ECO (1984):
"Suspeitar que tudo possa ser possível significa não renunciar a nenhuma pista de indagação, aceitando porém ainda a possibilidade de que, se uma pista parecer boa, as demais possam configurar-se como inúteis. Mas dizer que tudo é possível significa dizer que tudo é verdadeiro, e é verdadeiro tudo junto, a ioga como a física nuclear, a elevação dos poderes psíquicos como a sociedade cibernética, a abolição da propriedade privada e a ascese mística. E esse comportamento não mais se chama curiosidade intelectual, mas sincretismo.
[...] Fique bem claro que, quando Planéte nos recomenda não negligenciar nada daquilo que está acontecendo ao nosso redor, e ficar de olho nos resultados da antropologia, da física, da astronomia, da sociologia ou da teoria da informação, diz coisas santas. Mas ficar de olho não quer dizer juntar e aceitar tudo como válido, como se o trabalho tivesse terminado aí. Quer dizer, ao contrário, começar por esse ponto e ver se, numa nova situação cultural, é de algum modo possível reconstruir de forma crítica uma certa totalidade do saber. A diferença é aquela que existe entre uma soma algébrica e um simples amontoado adicional de elementos heterogêneos: em álgebra (a + b) (a - b) dá (a2 - b2). É uma nova forma construída criticamente e que traduz os dados da primeira.

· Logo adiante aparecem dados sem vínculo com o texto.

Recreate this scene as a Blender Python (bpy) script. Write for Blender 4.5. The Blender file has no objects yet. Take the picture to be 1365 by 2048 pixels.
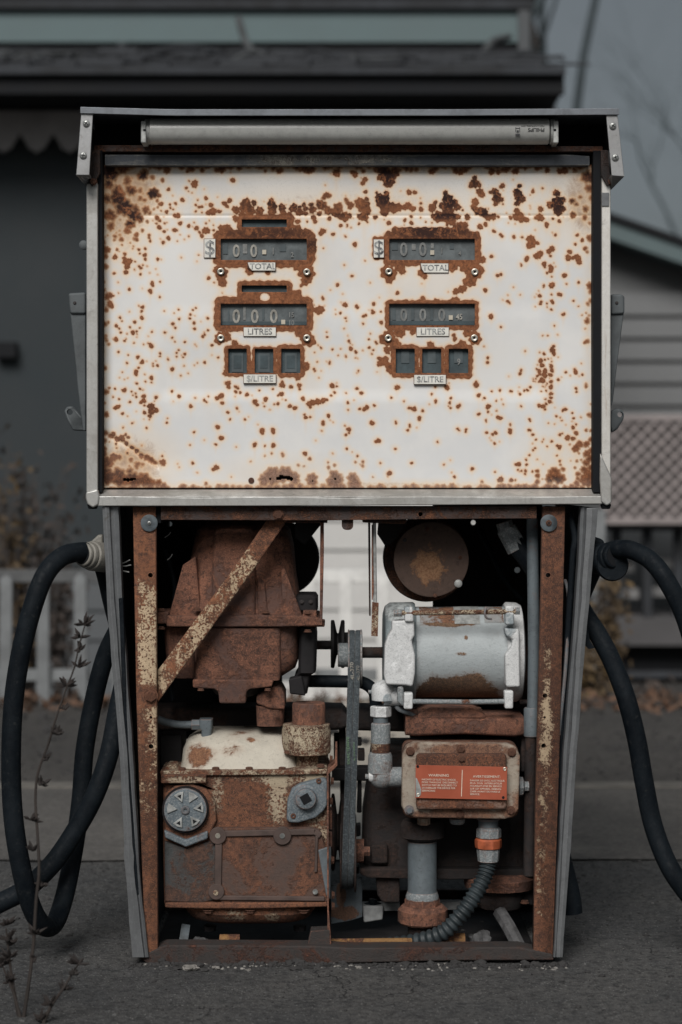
import bpy, bmesh, math, random
import numpy as np
from mathutils import Vector, Matrix, noise as mnoise
R = math.radians
random.seed(7)
SC = bpy.context.scene
COL = SC.collection

# ------------------------------------------------------------------ camera, sky, sun, exposure
S = 0.0008          # metres per photo pixel in the plane of the pump's front (Y = 0)
DIST = 3.2          # camera to pump front
EYE = 0.784         # camera height
cam = bpy.data.objects.new('camera', bpy.data.cameras.new('camera')); COL.objects.link(cam)
cam.location = (0, -DIST, EYE); cam.rotation_euler = (R(90), 0, 0)
cd = cam.data; cd.sensor_fit = 'VERTICAL'; cd.sensor_height = 36; cd.sensor_width = 24
cd.lens = 36 * DIST / (2048 * S); cd.shift_y = -74 / 2048; cd.clip_start = 0.05; cd.clip_end = 2000
cd.dof.use_dof = True; cd.dof.focus_distance = DIST + 0.045; cd.dof.aperture_fstop = 3.6
SC.camera = cam

SUN_EL, SUN_AZ = 40, -14     # a bright overcast sky behind and a little left of the camera
world = bpy.data.worlds.new('World'); SC.world = world; world.use_nodes = True
wn = world.node_tree; wn.nodes.clear()
w_out = wn.nodes.new('ShaderNodeOutputWorld'); w_bg = wn.nodes.new('ShaderNodeBackground')
sky = wn.nodes.new('ShaderNodeTexSky'); sky.sky_type = 'NISHITA'; sky.sun_disc = False
sky.sun_elevation = R(SUN_EL); sky.sun_rotation = R(180 + SUN_AZ); sky.air_density = 1.0; sky.dust_density = 3.0
hs = wn.nodes.new('ShaderNodeHueSaturation'); hs.inputs['Saturation'].default_value = 0.35; hs.inputs['Value'].default_value = 1.0
mxw = wn.nodes.new('ShaderNodeMixRGB'); mxw.inputs[0].default_value = 0.72
mxw.inputs[2].default_value = (0.51, 0.675, 0.73, 1)   # flat overcast grey
wn.links.new(sky.outputs[0], hs.inputs['Color']); wn.links.new(hs.outputs[0], mxw.inputs[1])
wn.links.new(mxw.outputs[0], w_bg.inputs[0]); wn.links.new(w_bg.outputs[0], w_out.inputs[0])
w_bg.inputs[1].default_value = 0.05
sl = bpy.data.lights.new('sun', 'SUN'); sl.energy = 1.5; sl.angle = R(28); sl.color = (1.0, 0.965, 0.93)
sun = bpy.data.objects.new('sun', sl); COL.objects.link(sun); sun.location = (-2, -6, 6)
sd = Vector((math.sin(R(SUN_AZ)) * math.cos(R(SUN_EL)), -math.cos(R(SUN_AZ)) * math.cos(R(SUN_EL)), math.sin(R(SUN_EL))))
sun.rotation_euler = sd.to_track_quat('Z', 'Y').to_euler()
SC.view_settings.view_transform = 'Standard'; SC.view_settings.look = 'None'
SC.view_settings.exposure = 1.0; SC.view_settings.gamma = 1.0; SC.view_settings.use_curve_mapping = False

# ------------------------------------------------------------------ geometry helpers
def K(Y): return (DIST + Y) / DIST
def at(px, py, Y=0.0, ref=None):
    k = K(Y if ref is None else ref)
    return Vector(((px - 682.5) * S * k, Y, EYE + (950 - py) * S * k))

def finish(name, bm, mat, parent=None, label=None, bevel=0, segs=2, smooth=35):
    bmesh.ops.recalc_face_normals(bm, faces=bm.faces)
    me = bpy.data.meshes.new(name); bm.to_mesh(me); bm.free()
    for p in me.polygons: p.use_smooth = True
    me.set_sharp_from_angle(angle=R(smooth))
    for m in (mat if isinstance(mat, (list, tuple)) else [mat]): me.materials.append(m)
    o = bpy.data.objects.new(name, me); COL.objects.link(o)
    if parent: o.parent = parent
    if label: o['label'] = label
    if bevel:
        b = o.modifiers.new('bevel', 'BEVEL'); b.width = bevel; b.segments = segs; b.limit_method = 'ANGLE'; b.angle_limit = R(40)
        b.harden_normals = True
    return o

def tag(o, label=None, cat=None, group=None, kind=None):
    if label: o['label'] = label
    if cat: o['category'] = cat
    if group: o['group'] = group
    if kind: o['kind'] = kind
    return o

def empty(name, label=None, cat=None, loc=(0, 0, 0), group=None):
    o = bpy.data.objects.new(name, None); COL.objects.link(o); o.location = loc
    o.empty_display_size = 0.1
    return tag(o, label, cat, group)

def b_box(bm, lo, hi, rot=None):
    lo, hi = Vector(lo), Vector(hi)
    vs = [bm.verts.new((x, y, z)) for x in (lo.x, hi.x) for y in (lo.y, hi.y) for z in (lo.z, hi.z)]
    for f in ((0, 1, 3, 2), (4, 6, 7, 5), (0, 4, 5, 1), (2, 3, 7, 6), (0, 2, 6, 4), (1, 5, 7, 3)):
        bm.faces.new([vs[i] for i in f])
    if rot: bmesh.ops.rotate(bm, verts=vs, cent=(lo + hi) / 2, matrix=rot)
    return vs

def b_rect(bm, x0, y0, x1, y1, Yf, Yb, ref=None):
    ref = Yf if ref is None else ref
    a = at(x0, y1, Yf, ref); b = at(x1, y0, Yb, ref)
    return b_box(bm, (a.x, min(Yf, Yb), a.z), (b.x, max(Yf, Yb), b.z))

def b_prism(bm, pts, Yf, Yb, ref=None, taper=0):
    ref = Yf if ref is None else ref
    cx = sum(p[0] for p in pts) / len(pts); cy = sum(p[1] for p in pts) / len(pts)
    f = [bm.verts.new(at(cx + (x - cx) * (1 - taper), cy + (y - cy) * (1 - taper), Yf, ref)) for x, y in pts]
    b = [bm.verts.new(at(x, y, Yb, ref)) for x, y in pts]
    n = len(pts)
    bm.faces.new(f); bm.faces.new(b[::-1])
    for i in range(n): bm.faces.new((f[i], b[i], b[(i + 1) % n], f[(i + 1) % n]))

def rr(x0, y0, x1, y1, r, n=6):
    out = []
    for cx, cy, a0 in ((x1 - r, y0 + r, -90), (x1 - r, y1 - r, 0), (x0 + r, y1 - r, 90), (x0 + r, y0 + r, 180)):
        for i in range(n + 1):
            a = R(a0 + 90 * i / n); out.append((cx + r * math.cos(a), cy + r * math.sin(a)))
    return out

def spline(pts, sub=6):
    P = [Vector(p) for p in pts]; out = []
    for i in range(len(P) - 1):
        p0 = P[max(i - 1, 0)]; p1 = P[i]; p2 = P[i + 1]; p3 = P[min(i + 2, len(P) - 1)]
        for j in range(sub):
            t = j / sub
            out.append(0.5 * ((2 * p1) + (p2 - p0) * t + (2 * p0 - 5 * p1 + 4 * p2 - p3) * t * t + (-p0 + 3 * p1 - 3 * p2 + p3) * t ** 3))
    out.append(P[-1]); return out

def b_tube(bm, pts, r, n=12, caps=True):
    rings = []; up = None
    for i, p in enumerate(pts):
        d = (pts[min(i + 1, len(pts) - 1)] - pts[max(i - 1, 0)])
        if d.length < 1e-9: d = Vector((0, 0, 1))
        d.normalize()
        if up is None:
            up = d.orthogonal().normalized()
        up = (up - d * up.dot(d)).normalized(); sd_ = d.cross(up)
        rad = r[i] if isinstance(r, (list, tuple)) else r
        rings.append([bm.verts.new(p + (up * math.cos(2 * math.pi * k / n) + sd_ * math.sin(2 * math.pi * k / n)) * rad) for k in range(n)])
    for a, b in zip(rings, rings[1:]):
        for k in range(n): bm.faces.new((a[k], a[(k + 1) % n], b[(k + 1) % n], b[k]))
    if caps and n > 2: bm.faces.new(rings[0][::-1]); bm.faces.new(rings[-1])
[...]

Mas, se eu somar três cavalos, oito conceitos, uma máquina de escrever e uma pílula anticoncepcional, terei sempre três cavalos, oito conceitos, uma máquina de escrever e uma pílula anticoncepcional. De novo não aconteceu nada. Aconteceu apenas que agora acredito ter entendido o mecanismo do real: e ao contrário não o entendi, justamente porque assumi em bloco as coisas como estavam, eu as hipostasiei numa noção fabulosa de "realidade" e não movi um dedo para operar com elas" (p.106-107).